В своих стихах Каневский добивается необычного эффекта. Ему, как когда-то Каспару Давиду Фридриху, удается в один и тот же момент времени изображать лирического героя в двух измерениях, двух состояниях: это человек, уже переживший утрату, и прежний, еще не готовый ее пережить, не знающий о предстоящих жизненных испытаниях.
качни два острова
два глаза
и парность вечную
терпи
непрочный день
и хрупкий разум
как медвежонок
на цепи
назад ли
в огненное лето
вперед ли
к вечной белизне
а равновесие
нелепо
как односложность
да и нет
|
(Круг, VI)
|
Если на знаменитой лейпцигской картине, художник Фридрих "выводил" на мол гавани одного и того же героя, показав его подростком, зрелым мужчиной и стариком (всех трех одновременно), то Геннадий Каневский, используя этот прием, идет дальше. Никогда нельзя точно установить, в какой точке пространства и времени находится его герой.

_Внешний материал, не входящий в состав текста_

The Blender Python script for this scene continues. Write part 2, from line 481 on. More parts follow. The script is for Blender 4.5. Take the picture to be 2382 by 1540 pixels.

Мятущаяся душа ищет точку сближения с невозвратимым... Пожалуй, только стихи - единственный способ достичь желаемой близости...
КОРОТКОЕ ПОСЛЕСЛОВИЕ: Эссе, предложенное читателю, отражает лишь одну грань творчества Геннадия Каневского. Это сравнительно старые стихи, знакомые, большинство из них было опубликовано в нашем журнале. Жизнь же не стоит на месте, поэт развивается, открывая все новые и новые горизонты. Сегодняшние стихи Геннадия не перестают удивлять его новыми формальными открытиями в поэзии. Но об этом - в будущей статье.